Interactive screens coming near you
I am delighted to announce the imminent release of a new book on videogames. Titled Schermi interattivi. Il cinema nei videogiochi, (Interactive Screens. Cinema in games), this anthology of essays published by Meltemi Editore, in Italy focuses on the complex, and often contradictory relationship between videogames and film, between Hollywood and the Silicon Valley, between the act of watching a movie and playing a game. It has been a fun project - a very long one - that involved a bunch of researchers scattered across the globe: Barry Atkins, Alexis
Blanchet, David Bordwell, Luca Castiglioni, Galen Davis, Mark Grimshaw,
Rune Klevjer, Henry Lowood, Bernard Perron, and Judd Ethan Ruggill. When we started this long journey, I was engaging tangos in Vegas with my buddies. Now that we reached our destination, I am still engaging tangos, but in different parts of the city - mostly rooftops and warehouses, 24 style. That is to say, the point of arrival is basically a new departure. During the process, Alexis and Rune had kids, others got new jobs.

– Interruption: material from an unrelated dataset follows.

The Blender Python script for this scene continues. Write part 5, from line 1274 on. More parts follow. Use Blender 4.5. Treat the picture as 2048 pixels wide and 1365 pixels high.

Some moved to a different country and others discovered new virtual realms . Everybody, as far as I know, is still manipulating images on the screen. Schermi interattivi. Il cinema nei videogiochi, will be on sale shortly (read: first week of April) in Meltemi's Melusine series (that features words of wisdom from gamers like Slavoj Zizek, Terry Eagleton, Judith Butler, and Iain Chambers among the others). In conjunction with the release of the book, I am launching a blog that offers additional information, essays, news, the inevitable glossary, and bibliographic resources. The content is entirely in Italian, but I might translate something into English for videoludica. Actually, that's a promise. And, yeah, the book cover art is by my hero Brandon Bird.